Mr Smith says there’s no materials to finish the Barracks & no money to procure them, those that stays in the Fort must suffer greatly for want of Wood & water—as the men are in great want of necessaries would you think proper to have the Shirts and Stockgs in the Store Issued to them.

Mr Boyd got here last night, he parted with our Troops at Reas Town and says that before he left them eight or nine had Parish’d with Cold, and that the Sick Encreasd fast.2

My Fever still continues and nobody here that can give me the smallest Releif nor is it diminishd by the Intelligence we had of the Assemblys Determination about our Regt (if it now may be call’d one). the very name of Ranger is horrible. its Duty if well executed insupportable by at least 9/10ths of the Human Species, it’s nature inconsistent with order & Discipline and that Brave Corps equally Distinguish’d by their Discipline and Intrepidity before the Enemy will too probably soon dwindle to a Licentious Crowd3—as I would willingly make every effort to secure some kind of Retreat from what I so much dislike I would (if it should not appear like an abuse of that good nature & disinterested Friendship so often Demonstrated in my behalf) Beg you would be so good as to use your Interest with the Governor to make me an Adjutant to the Militia this the late Governor often told me should be a back door for me in case I should be disappointed in my military expectations which (he added) could not well happen[.] I am told there is a vacancy and a total ignorance of the Service must render some of those that enjoy them very unequal to the office—I know how disagreeable it is to ask a favour of a great man and nothing but dire necessity could induce me to beg your doing it—from the present Circumstances of Affairs and your Situation in Life I’m perswaded such a favour at this juncture would not be refus’d you. I am really asham’d at my giving such great & frequent trouble indeed it seems odd I should give you the most who is best dispos’d to do for me, tho’ that its natural cause.4

I shall ever retain the most grateful sense of the manifold Friendly & obliging offices you have been pleas’d to do me, to merit which will always comprehend a large share of his ambition who is with the most perfect & unalterable Esteem My Dear Colo. Your most Affecte & most obliged hble Servant

Robert Stewart

my present Situation will I hope render an appology for my writing &ca badly unnecessary.

ALS, DLC:GW.

1For the “Baggage” sent to “the Quarter,” GW’s Bullskin plantation, see Christopher Hardwick to GW, this date. Hardwick’s letter to GW, which is in fact a receipt, may be the “memorandum” that the cover sheet indicates was enclosed in Stewart’s letter. Keating was probably John Keating, a soldier in Robert Stewart’s company.
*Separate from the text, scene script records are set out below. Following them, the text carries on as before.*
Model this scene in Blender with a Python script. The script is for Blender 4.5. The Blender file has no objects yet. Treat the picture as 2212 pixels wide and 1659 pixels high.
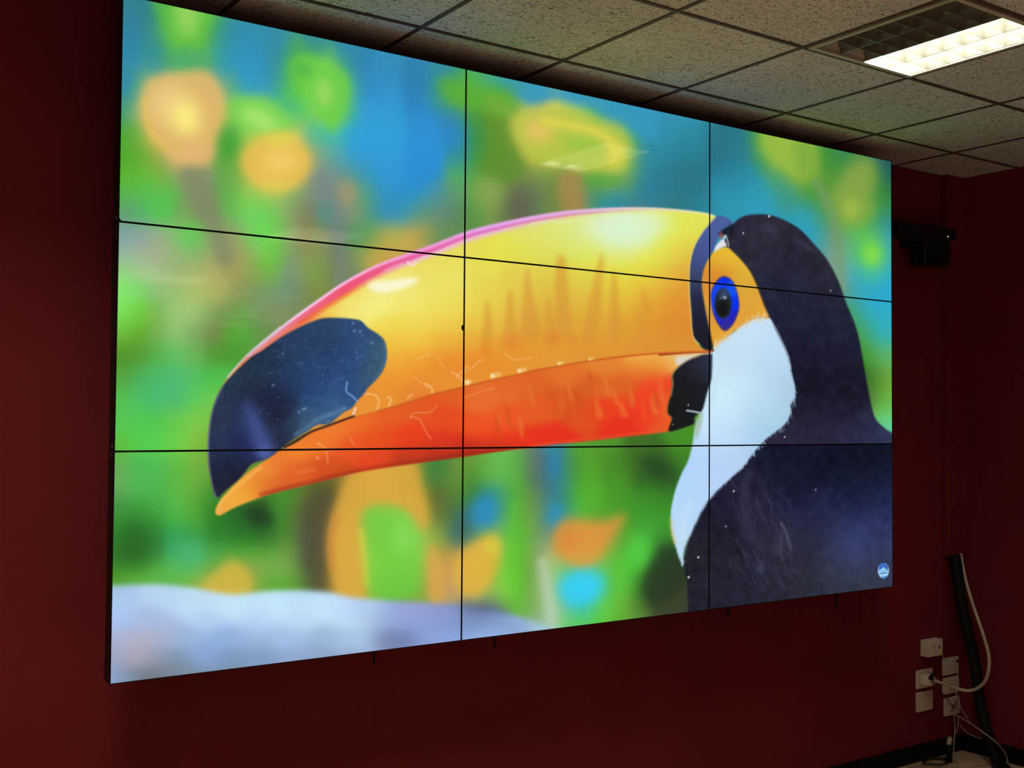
import bpy, bmesh, math, random
import numpy as np
from mathutils import Vector, Matrix

random.seed(7)
rng = np.random.default_rng(7)
S = bpy.context.scene
COL = S.collection

# ------------------------------------------------------------------ camera, world, exposure
FPX, PW, PH = 2405.0573, 2212.0, 1659.0
FLOOR0 = 0.978                       # the lower edge of the video wall hangs 0.978 m above the floor
CAM = np.array([-0.893228, -3.380765, 0.785868 + FLOOR0])
_y, _p, _r = 0.600883, 0.032081, 0.0072188
CF = np.array([math.sin(_y) * math.cos(_p), math.cos(_y) * math.cos(_p), math.sin(_p)])
_R = np.array([math.cos(_y), -math.sin(_y), 0.0])
_U = np.cross(_R, CF)
CR = math.cos(_r) * _R + math.sin(_r) * _U
CU = -math.sin(_r) * _R + math.cos(_r) * _U
cam_data = bpy.data.cameras.new('camera')
cam_data.sensor_width = 36.0
cam_data.lens = FPX / PW * 36.0
cam_data.clip_start = 0.05
cam = bpy.data.objects.new('camera', cam_data)
COL.objects.link(cam)
cam.matrix_world = Matrix(((CR[0], CU[0], -CF[0], CAM[0]), (CR[1], CU[1], -CF[1], CAM[1]),
                           (CR[2], CU[2], -CF[2], CAM[2]), (0, 0, 0, 1)))
S.camera = cam

world = bpy.data.worlds.new('world')
S.world = world
world.use_nodes = True
world.node_tree.nodes['Background'].inputs[0].default_value = (0.0, 0.0, 0.0, 1)
world.node_tree.nodes['Background'].inputs[1].default_value = 0.0

S.view_settings.view_transform = 'Standard'
S.view_settings.look = 'None'
S.view_settings.gamma = 1.0
S.view_settings.use_curve_mapping = False
S.view_settings.exposure = 0.0
S.cycles.use_light_tree = False
S.cycles.max_bounces = 6
S.cycles.diffuse_bounces = 3
S.cycles.glossy_bounces = 3
S.cycles.caustics_reflective = False
S.cycles.caustics_refractive = False
TUBE = 300.0                         # radiance of the strongest tubes; other lamps set weaker to balance the light

# room dimensions (metres): screen front at y = 0, room towards -y, floor z = 0
PWD, PHT = 1.2135, 0.6835            # one display panel
VW, VH = 3 * PWD, 3 * PHT
Z0 = FLOOR0
ZTOP = Z0 + VH
ZC = ZTOP + 0.070                   # ceiling
YW = 0.254                           # back wall
XR, XL, YB = 4.566, -3.3, -9.45


def ray(px, py):
    return (px - PW / 2) / FPX * CR - (py - PH / 2) / FPX * CU + CF


def on_y(px, py, y):
    d = ray(px, py)
    return Vector(CAM + d * (y - CAM[1]) / d[1])


def on_x(px, py, x):
    d = ray(px, py)
    return Vector(CAM + d * (x - CAM[0]) / d[0])


def on_z(px, py, z):
    d = ray(px, py)
    return Vector(CAM + d * (z - CAM[2]) / d[2])


# ------------------------------------------------------------------ materials
MATS = {}


def mat(name, color, rough=0.6, metal=0.0, spec=0.5, emit=None, strength=0.0, noise=None, bump=None):
    """procedural principled material; noise=(scale, amount) varies the colour, bump=(scale, strength, distance)"""
    if name in MATS:
        return MATS[name]
    m = bpy.data.materials.new(name)
    m.use_nodes = True
    nt = m.node_tree
    b = nt.nodes['Principled BSDF']
    b.inputs['Base Color'].default_value = (*color, 1)
    b.inputs['Roughness'].default_value = rough
    b.inputs['Metallic'].default_value = metal
    b.inputs['Specular IOR Level'].default_value = spec
    if emit is not None:
        b.inputs['Emission Color'].default_value = (*emit, 1)
        b.inputs['Emission Strength'].default_value = strength
    tc = nt.nodes.new('ShaderNodeTexCoord')
    if noise:
        n = nt.nodes.new('ShaderNodeTexNoise')
        n.inputs['Scale'].default_value = noise[0]
        n.inputs['Detail'].default_value = 5
        nt.links.new(tc.outputs['Object'], n.inputs['Vector'])
        mr = nt.nodes.new('ShaderNodeMapRange')
        mr.inputs['From Min'].default_value = 0.3
        mr.inputs['From Max'].default_value = 0.7
        mr.inputs['To Min'].default_value = 1 - noise[1]
        mr.inputs['To Max'].default_value = 1 + noise[1]
        nt.links.new(n.outputs['Fac'], mr.inputs['Value'])
        mx = nt.nodes.new('ShaderNodeVectorMath')
        mx.operation = 'SCALE'
        mx.inputs[0].default_value = color
        nt.links.new(mr.outputs['Result'], mx.inputs['Scale'])
        nt.links.new(mx.outputs['Vector'], b.inputs['Base Color'])
    if bump:
        n2 = nt.nodes.new('ShaderNodeTexNoise')
        n2.inputs['Scale'].default_value = bump[0]
        n2.inputs['Detail'].default_value = 4
        nt.links.new(tc.outputs['Object'], n2.inputs['Vector'])
        bp = nt.nodes.new('ShaderNodeBump')
        bp.inputs['Strength'].default_value = bump[1]
        bp.inputs['Distance'].default_value = bump[2]
        nt.links.new(n2.outputs['Fac'], bp.inputs['Height'])
        nt.links.new(bp.outputs['Normal'], b.inputs['Normal'])
    MATS[name] = m
    return m


M_WALL = mat('red wall paint', (0.205, 0.016, 0.026), 0.75, spec=0.2, noise=(1.3, 0.10), bump=(160, 0.15, 0.002))
M_BASE = mat('black skirting', (0.004, 0.004, 0.004), 0.6, spec=0.15, noise=(20, 0.2))
M_FLOOR = mat('tan floor', (0.70, 0.50, 0.35), 0.55, noise=(6, 0.25), bump=(300, 0.2, 0.002))
M_BAR = mat('brown grid bar', (0.08, 0.042, 0.038), 0.6, noise=(30, 0.25))
M_PLEN = mat('plenum dark', (0.05, 0.045, 0.04), 0.9, noise=(5, 0.2))
M_HOUSE = mat('black display housing', (0.012, 0.012, 0.012), 0.5, noise=(40, 0.2))
M_BEZ = mat('black bezel', (0.006, 0.006, 0.007), 0.45, spec=0.3, noise=(50, 0.1))
M_STEEL = mat('black powder coated steel', (0.01, 0.01, 0.01), 0.5, metal=0.2, noise=(60, 0.15))
M_SCREW = mat('zinc screw', (0.5, 0.48, 0.45), 0.35, metal=1.0, noise=(200, 0.1))
M_LFRAME = mat('light frame enamel', (0.52, 0.49, 0.43), 0.5, noise=(15, 0.05))
M_ALU = mat('satin louvre aluminium', (0.26, 0.255, 0.235), 0.32, metal=0.5, noise=(25, 0.06))
M_TRAY = mat('light tray enamel', (0.82, 0.80, 0.75), 0.5, noise=(15, 0.04))
M_TUBE = mat('lit tube', (0.8, 0.8, 0.75), 0.4, emit=(1.0, 0.93, 0.82), strength=TUBE)
M_TUBE_MID = mat('lit mid tube', (0.8, 0.8, 0.75), 0.4, emit=(1.0, 0.93, 0.82), strength=TUBE * 0.6)  # output lowered to keep its reflection in the screens faint
M_TUBE_FAIR = mat('lit fair tube', (0.8, 0.8, 0.75), 0.4, emit=(1.0, 0.93, 0.82), strength=TUBE * 0.75)
M_TUBE_LOW = mat('lit low tube', (0.8, 0.8, 0.75), 0.4, emit=(1.0, 0.95, 0.74), strength=TUBE * 0.40)  # output set low so the visible louvre cells keep their structure
M_TUBE0 = mat('unlit tube', (0.7, 0.7, 0.68), 0.25, noise=(10, 0.03))
M_PLATE = mat('ivory socket plastic', (0.86, 0.80, 0.70), 0.45, noise=(60, 0.06))
M_BOX = mat('white socket plastic', (0.93, 0.89, 0.83), 0.45, noise=(40, 0.05))
M_SLOT = mat('dark socket slot', (0.01, 0.01, 0.01), 0.7, noise=(50, 0.2))
M_CABLE = mat('grey cable sheath', (0.66, 0.60, 0.50), 0.5, noise=(30, 0.1))
M_THIN = mat('beige thin cable', (0.60, 0.49, 0.38), 0.55, noise=(40, 0.12))
M_RED = mat('dark red wire', (0.12, 0.03, 0.03), 0.55, noise=(40, 0.12))
M_HOSE = mat('black corrugated hose', (0.005, 0.006, 0.006), 0.6, spec=0.2, noise=(30, 0.2))
M_DEV = mat('black camera plastic', (0.007, 0.009, 0.008), 0.5, noise=(40, 0.2))
M_LENS = mat('black camera lens', (0.004, 0.004, 0.006), 0.08, noise=(40, 0.1))
M_LED = mat('green led', (0.2, 0.3, 0.2), 0.4, emit=(0.55, 0.9, 0.6), strength=0.5)


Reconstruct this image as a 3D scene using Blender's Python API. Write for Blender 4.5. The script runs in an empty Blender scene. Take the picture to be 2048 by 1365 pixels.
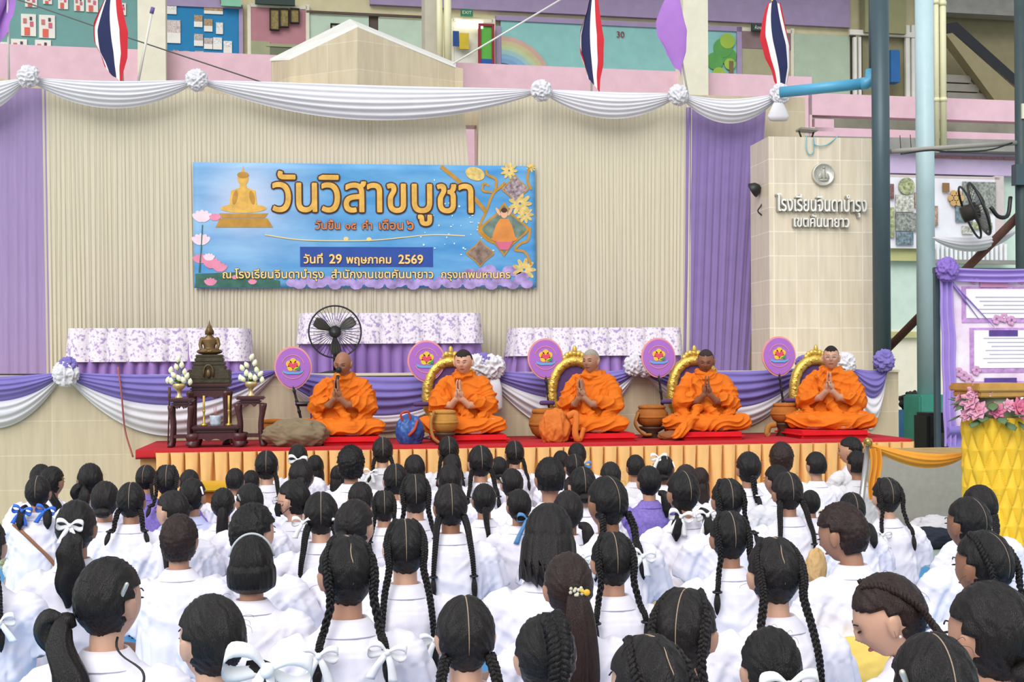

2See Charles Smith to GW, 2 Dec. 1758, and note 3 of that document. The Virginia troops seem to have arrived in Winchester after the baggage got there on 10 December. On 7 Dec. John St. Clair wrote Forbes from Raystown: “The two Virginia Regts march from this to morrow” (Scottish Record Office: Dalhousie Muniments).

3“An Act for the defence of the Frontiers of this Colony . . .,” passed 12 Oct. 1758, provided among other things for the stationing of the men in the 1st Virginia Regiment “in small parties or detachments upon the frontiers of this colony, and be employed in ranging thereon” (7 Hening description begins William Waller Hening, ed. The Statutes at Large; Being a Collection of All the Laws of Virginia, from the First Session of the Legislature, in the Year 1619. 13 vols. 1819–23. Reprint. Charlottesville, Va., 1969. description ends 171–79).

4Although there is some evidence from their correspondence that GW urged and Fauquier looked with some favor upon Stewart’s appointment as an adjutant in the Virginia militia, he was never given the position. Stewart continued in the Virginia Regiment until the end of the war, and beginning in January 1759 he also held a lieutenant’s commission in the Royal American Regiment (see Stewart to GW, 16 Jan. 1759, n.7). Most of his numerous letters to GW during the next five years have as their theme Stewart’s pressing need for military preferment.